_STORED DATA_
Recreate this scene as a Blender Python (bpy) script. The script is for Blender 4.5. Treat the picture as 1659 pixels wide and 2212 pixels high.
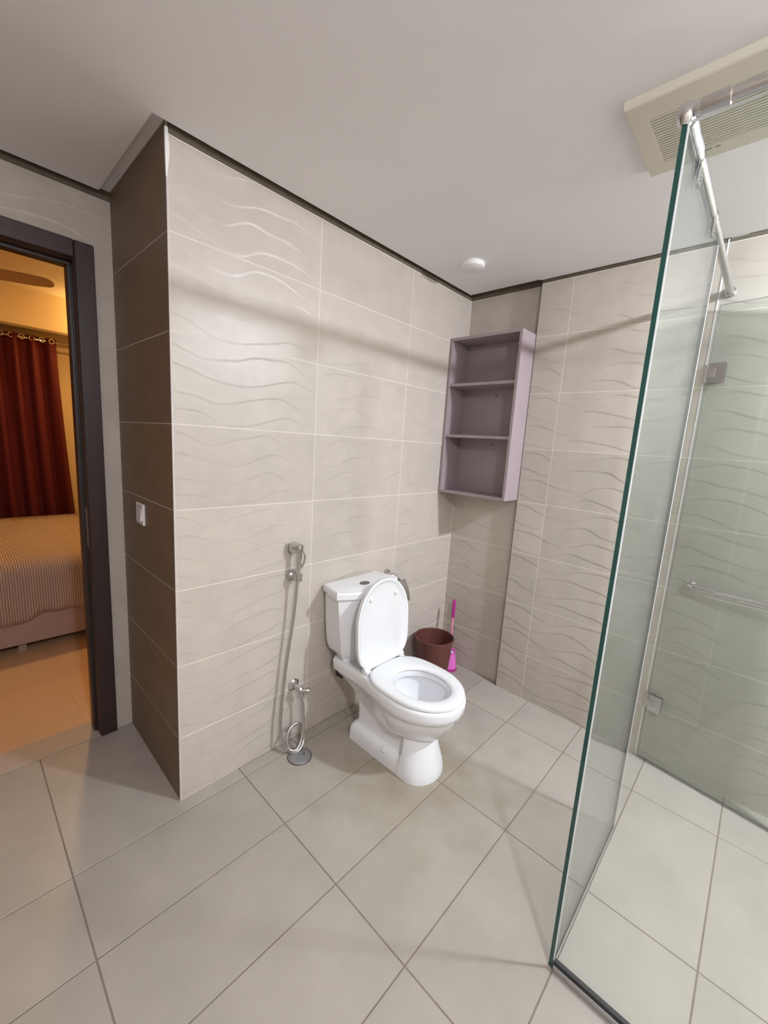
import bpy, math, random
from math import sin, cos, pi, sqrt, atan2
from mathutils import Vector, Matrix

random.seed(7)
scene = bpy.context.scene
COL = scene.collection
for o in list(bpy.data.objects):
    bpy.data.objects.remove(o)

# ------------------------------------------------------------------ camera
cam_d = bpy.data.cameras.new('camera')
cam = bpy.data.objects.new('camera', cam_d)
COL.objects.link(cam)
RIGHT = Vector((0.68683886, -0.72415222, 0.06209622))
DOWN = Vector((-0.07715618, -0.1576003, -0.98448416))
FWD = Vector((0.72270278, 0.67139088, -0.16411883))
M = Matrix((RIGHT, -DOWN, -FWD)).transposed().to_4x4()
M.translation = Vector((-2.26653, -1.50113, 1.45132))
cam.matrix_world = M
cam_d.sensor_fit = 'HORIZONTAL'
cam_d.sensor_width = 36.0
cam_d.lens = 883.66 / 1659.0 * 36.0
cam_d.clip_start = 0.02
scene.camera = cam

# ------------------------------------------------------------------ world, exposure
w = bpy.data.worlds.new('world')
scene.world = w
w.use_nodes = True
w.node_tree.nodes['Background'].inputs[0].default_value = (0, 0, 0, 1)
w.node_tree.nodes['Background'].inputs[1].default_value = 0.0
scene.view_settings.view_transform = 'Standard'
scene.view_settings.look = 'None'
scene.view_settings.gamma = 1.0
scene.view_settings.use_curve_mapping = False
scene.view_settings.exposure = 0.12
scene.cycles.max_bounces = 8
scene.cycles.diffuse_bounces = 4
scene.cycles.glossy_bounces = 4
scene.cycles.transparent_max_bounces = 14
scene.cycles.adaptive_threshold = 0.05
scene.cycles.caustics_reflective = False
scene.cycles.caustics_refractive = False
scene.cycles.sample_clamp_indirect = 4.0

LAMP_R = (-0.36, -2.25, 2.36)     # over the shower
LAMP_L = (-2.22, -2.25, 2.36)     # behind the camera, over the wash area
E_R, E_L = 1400.0, 735.0
E_BED, E_BED2 = 95.0, 430.0

# ------------------------------------------------------------------ materials
MATS = {}


def nodes_of(name):
    m = bpy.data.materials.new(name)
    m.use_nodes = True
    return m, m.node_tree.nodes, m.node_tree.links, m.node_tree.nodes['Principled BSDF']


def plain(name, col, rough=0.5, metal=0.0, spec=0.5, var=0.0, scale=20.0, bump=0.0, coat=0.0):
    m, n, l, b = nodes_of(name)
    b.inputs['Base Color'].default_value = (*col, 1)
    b.inputs['Roughness'].default_value = rough
    b.inputs['Metallic'].default_value = metal
    b.inputs['Specular IOR Level'].default_value = spec
    b.inputs['Coat Weight'].default_value = coat
    if var > 0 or bump > 0:
        tc = n.new('ShaderNodeNewGeometry')
        no = n.new('ShaderNodeTexNoise')
        no.inputs['Scale'].default_value = scale
        no.inputs['Detail'].default_value = 5
        l.new(tc.outputs['Position'], no.inputs['Vector'])
        if var > 0:
            mx = n.new('ShaderNodeMix')
            mx.data_type = 'RGBA'
            mx.inputs['A'].default_value = (*[c * (1 - var) for c in col], 1)
            mx.inputs['B'].default_value = (*[min(1, c * (1 + var)) for c in col], 1)
            l.new(no.outputs['Fac'], mx.inputs['Factor'])
            l.new(mx.outputs['Result'], b.inputs['Base Color'])
        if bump > 0:
            bp = n.new('ShaderNodeBump')
            bp.inputs['Strength'].default_value = 1.0
            bp.inputs['Distance'].default_value = bump
            l.new(no.outputs['Fac'], bp.inputs['Height'])
            l.new(bp.outputs['Normal'], b.inputs['Normal'])
    MATS[name] = m
    return m


def math_node(n, l, op, a, b=None, c=None):
    k = n.new('ShaderNodeMath')
    k.operation = op
    for i, v in enumerate((a, b, c)):
        if v is None:
            continue
        if isinstance(v, (int, float)):
            k.inputs[i].default_value = v
        else:
            l.new(v, k.inputs[i])
    return k.outputs[0]


def wave_tile(name, col, rough=0.36, depth=0.0015):
    """stone-look ceramic with a braided dune relief pressed into it"""
    m, n, l, b = nodes_of(name)
    g = n.new('ShaderNodeNewGeometry')
    sep = n.new('ShaderNodeSeparateXYZ')
    l.new(g.outputs['Position'], sep.inputs[0])
    u = math_node(n, l, 'ADD', sep.outputs[0], sep.outputs[1])
    v = sep.outputs[2]
    slow = n.new('ShaderNodeTexNoise')
    slow.inputs['Scale'].default_value = 3.4
    slow.inputs['Detail'].default_value = 1
    l.new(g.outputs['Position'], slow.inputs['Vector'])
    wob = math_node(n, l, 'MULTIPLY', math_node(n, l, 'SUBTRACT', slow.outputs['Fac'], 0.5), 4.6)

    def family(phase, off, wl, amp, per, mphase):
        ang = math_node(n, l, 'ADD', math_node(n, l, 'MULTIPLY', u, 2 * pi / wl), phase)
        ang = math_node(n, l, 'ADD', ang, wob)
        a = math_node(n, l, 'MULTIPLY', math_node(n, l, 'SINE', ang), amp)
        p = math_node(n, l, 'SUBTRACT', v, a)
        p = math_node(n, l, 'ADD', p, off)
        fr = math_node(n, l, 'FRACT', math_node(n, l, 'DIVIDE', p, per))
        up = math_node(n, l, 'DIVIDE', fr, 0.055)
        dn = math_node(n, l, 'DIVIDE', math_node(n, l, 'SUBTRACT', 1.0, fr), 0.945)
        h = math_node(n, l, 'SMOOTH_MIN', up, dn, 0.10)
        mod = math_node(n, l, 'SINE', math_node(n, l, 'ADD', ang, mphase))
        mod = math_node(n, l, 'MULTIPLY_ADD', mod, 0.38, 0.62)
        return math_node(n, l, 'MULTIPLY', h, mod)
    h1 = family(0.3, 0.0, 0.46, 0.024, 0.15, 0.9)
    h2 = family(2.7, 0.075, 0.43, 0.024, 0.15, 0.4)
    h = math_node(n, l, 'ADD', h1, h2)
    fine = n.new('ShaderNodeTexNoise')
    fine.inputs['Scale'].default_value = 130
    fine.inputs['Detail'].default_value = 2
    l.new(g.outputs['Position'], fine.inputs['Vector'])
    hh = math_node(n, l, 'MULTIPLY_ADD', fine.outputs['Fac'], 0.16, h)
    bp = n.new('ShaderNodeBump')
    bp.inputs['Strength'].default_value = 1.0
    bp.inputs['Distance'].default_value = depth
    l.new(hh, bp.inputs['Height'])
    l.new(bp.outputs['Normal'], b.inputs['Normal'])
    # mottled stone colour, each tile a touch different
    mot = n.new('ShaderNodeTexNoise')
    mot.inputs['Scale'].default_value = 9
    mot.inputs['Detail'].default_value = 5
    mot.inputs['Roughness'].default_value = 0.65
    l.new(g.outputs['Position'], mot.inputs['Vector'])
    oi = n.new('ShaderNodeObjectInfo')
    f = math_node(n, l, 'MULTIPLY_ADD', oi.outputs['Random'], 0.25, math_node(n, l, 'MULTIPLY', mot.outputs['Fac'], 0.9))
    mx = n.new('ShaderNodeMix')
    mx.data_type = 'RGBA'
    mx.inputs['A'].default_value = (*[c * 0.80 for c in col], 1)
    mx.inputs['B'].default_value = (*[min(1, c * 1.15) for c in col], 1)
    l.new(f, mx.inputs['Factor'])
    l.new(mx.outputs['Result'], b.inputs['Base Color'])
    b.inputs['Roughness'].default_value = rough
    b.inputs['Specular IOR Level'].default_value = 0.45
    MATS[name] = m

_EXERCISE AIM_
Transcribe the material as is, with images omitted.

_PROBLEM SOLUTION_
Recreate this scene as a Blender Python (bpy) script. The script is for Blender 4.5. Treat the picture as 1659 pixels wide and 2212 pixels high.
import bpy, math, random
from math import sin, cos, pi, sqrt, atan2
from mathutils import Vector, Matrix

random.seed(7)
scene = bpy.context.scene
COL = scene.collection
for o in list(bpy.data.objects):
    bpy.data.objects.remove(o)

# ------------------------------------------------------------------ camera
cam_d = bpy.data.cameras.new('camera')
cam = bpy.data.objects.new('camera', cam_d)
COL.objects.link(cam)
RIGHT = Vector((0.68683886, -0.72415222, 0.06209622))
DOWN = Vector((-0.07715618, -0.1576003, -0.98448416))
FWD = Vector((0.72270278, 0.67139088, -0.16411883))
M = Matrix((RIGHT, -DOWN, -FWD)).transposed().to_4x4()
M.translation = Vector((-2.26653, -1.50113, 1.45132))
cam.matrix_world = M
cam_d.sensor_fit = 'HORIZONTAL'
cam_d.sensor_width = 36.0
cam_d.lens = 883.66 / 1659.0 * 36.0
cam_d.clip_start = 0.02
scene.camera = cam

# ------------------------------------------------------------------ world, exposure
w = bpy.data.worlds.new('world')
scene.world = w
w.use_nodes = True
w.node_tree.nodes['Background'].inputs[0].default_value = (0, 0, 0, 1)
w.node_tree.nodes['Background'].inputs[1].default_value = 0.0
scene.view_settings.view_transform = 'Standard'
scene.view_settings.look = 'None'
scene.view_settings.gamma = 1.0
scene.view_settings.use_curve_mapping = False
scene.view_settings.exposure = 0.12
scene.cycles.max_bounces = 8
scene.cycles.diffuse_bounces = 4
scene.cycles.glossy_bounces = 4
scene.cycles.transparent_max_bounces = 14
scene.cycles.adaptive_threshold = 0.05
scene.cycles.caustics_reflective = False
scene.cycles.caustics_refractive = False
scene.cycles.sample_clamp_indirect = 4.0

LAMP_R = (-0.36, -2.25, 2.36)     # over the shower
LAMP_L = (-2.22, -2.25, 2.36)     # behind the camera, over the wash area
E_R, E_L = 1400.0, 735.0
E_BED, E_BED2 = 95.0, 430.0

# ------------------------------------------------------------------ materials
MATS = {}


def nodes_of(name):
    m = bpy.data.materials.new(name)
    m.use_nodes = True
    return m, m.node_tree.nodes, m.node_tree.links, m.node_tree.nodes['Principled BSDF']


def plain(name, col, rough=0.5, metal=0.0, spec=0.5, var=0.0, scale=20.0, bump=0.0, coat=0.0):
    m, n, l, b = nodes_of(name)
    b.inputs['Base Color'].default_value = (*col, 1)
    b.inputs['Roughness'].default_value = rough
    b.inputs['Metallic'].default_value = metal
    b.inputs['Specular IOR Level'].default_value = spec
    b.inputs['Coat Weight'].default_value = coat
    if var > 0 or bump > 0:
        tc = n.new('ShaderNodeNewGeometry')
        no = n.new('ShaderNodeTexNoise')
        no.inputs['Scale'].default_value = scale
        no.inputs['Detail'].default_value = 5
        l.new(tc.outputs['Position'], no.inputs['Vector'])
        if var > 0:
            mx = n.new('ShaderNodeMix')
            mx.data_type = 'RGBA'
            mx.inputs['A'].default_value = (*[c * (1 - var) for c in col], 1)
            mx.inputs['B'].default_value = (*[min(1, c * (1 + var)) for c in col], 1)
            l.new(no.outputs['Fac'], mx.inputs['Factor'])
            l.new(mx.outputs['Result'], b.inputs['Base Color'])
        if bump > 0:
            bp = n.new('ShaderNodeBump')
            bp.inputs['Strength'].default_value = 1.0
            bp.inputs['Distance'].default_value = bump
            l.new(no.outputs['Fac'], bp.inputs['Height'])
            l.new(bp.outputs['Normal'], b.inputs['Normal'])
    MATS[name] = m
    return m


def math_node(n, l, op, a, b=None, c=None):
    k = n.new('ShaderNodeMath')
    k.operation = op
    for i, v in enumerate((a, b, c)):
        if v is None:
            continue
        if isinstance(v, (int, float)):
            k.inputs[i].default_value = v
        else:
            l.new(v, k.inputs[i])
    return k.outputs[0]


def wave_tile(name, col, rough=0.36, depth=0.0015):
    """stone-look ceramic with a braided dune relief pressed into it"""
    m, n, l, b = nodes_of(name)
    g = n.new('ShaderNodeNewGeometry')
    sep = n.new('ShaderNodeSeparateXYZ')
    l.new(g.outputs['Position'], sep.inputs[0])
    u = math_node(n, l, 'ADD', sep.outputs[0], sep.outputs[1])
    v = sep.outputs[2]
    slow = n.new('ShaderNodeTexNoise')
    slow.inputs['Scale'].default_value = 3.4
    slow.inputs['Detail'].default_value = 1
    l.new(g.outputs['Position'], slow.inputs['Vector'])
    wob = math_node(n, l, 'MULTIPLY', math_node(n, l, 'SUBTRACT', slow.outputs['Fac'], 0.5), 4.6)

    def family(phase, off, wl, amp, per, mphase):
        ang = math_node(n, l, 'ADD', math_node(n, l, 'MULTIPLY', u, 2 * pi / wl), phase)
        ang = math_node(n, l, 'ADD', ang, wob)
        a = math_node(n, l, 'MULTIPLY', math_node(n, l, 'SINE', ang), amp)
        p = math_node(n, l, 'SUBTRACT', v, a)
        p = math_node(n, l, 'ADD', p, off)
        fr = math_node(n, l, 'FRACT', math_node(n, l, 'DIVIDE', p, per))
        up = math_node(n, l, 'DIVIDE', fr, 0.055)
        dn = math_node(n, l, 'DIVIDE', math_node(n, l, 'SUBTRACT', 1.0, fr), 0.945)
        h = math_node(n, l, 'SMOOTH_MIN', up, dn, 0.10)
        mod = math_node(n, l, 'SINE', math_node(n, l, 'ADD', ang, mphase))
        mod = math_node(n, l, 'MULTIPLY_ADD', mod, 0.38, 0.62)
        return math_node(n, l, 'MULTIPLY', h, mod)
    h1 = family(0.3, 0.0, 0.46, 0.024, 0.15, 0.9)
    h2 = family(2.7, 0.075, 0.43, 0.024, 0.15, 0.4)
    h = math_node(n, l, 'ADD', h1, h2)
    fine = n.new('ShaderNodeTexNoise')
    fine.inputs['Scale'].default_value = 130
    fine.inputs['Detail'].default_value = 2
    l.new(g.outputs['Position'], fine.inputs['Vector'])
    hh = math_node(n, l, 'MULTIPLY_ADD', fine.outputs['Fac'], 0.16, h)
    bp = n.new('ShaderNodeBump')
    bp.inputs['Strength'].default_value = 1.0
    bp.inputs['Distance'].default_value = depth
    l.new(hh, bp.inputs['Height'])
    l.new(bp.outputs['Normal'], b.inputs['Normal'])
    # mottled stone colour, each tile a touch different
    mot = n.new('ShaderNodeTexNoise')
    mot.inputs['Scale'].default_value = 9
    mot.inputs['Detail'].default_value = 5
    mot.inputs['Roughness'].default_value = 0.65
    l.new(g.outputs['Position'], mot.inputs['Vector'])
    oi = n.new('ShaderNodeObjectInfo')
    f = math_node(n, l, 'MULTIPLY_ADD', oi.outputs['Random'], 0.25, math_node(n, l, 'MULTIPLY', mot.outputs['Fac'], 0.9))
    mx = n.new('ShaderNodeMix')
    mx.data_type = 'RGBA'
    mx.inputs['A'].default_value = (*[c * 0.80 for c in col], 1)
    mx.inputs['B'].default_value = (*[min(1, c * 1.15) for c in col], 1)
    l.new(f, mx.inputs['Factor'])
    l.new(mx.outputs['Result'], b.inputs['Base Color'])
    b.inputs['Roughness'].default_value = rough
    b.inputs['Specular IOR Level'].default_value = 0.45
    MATS[name] = m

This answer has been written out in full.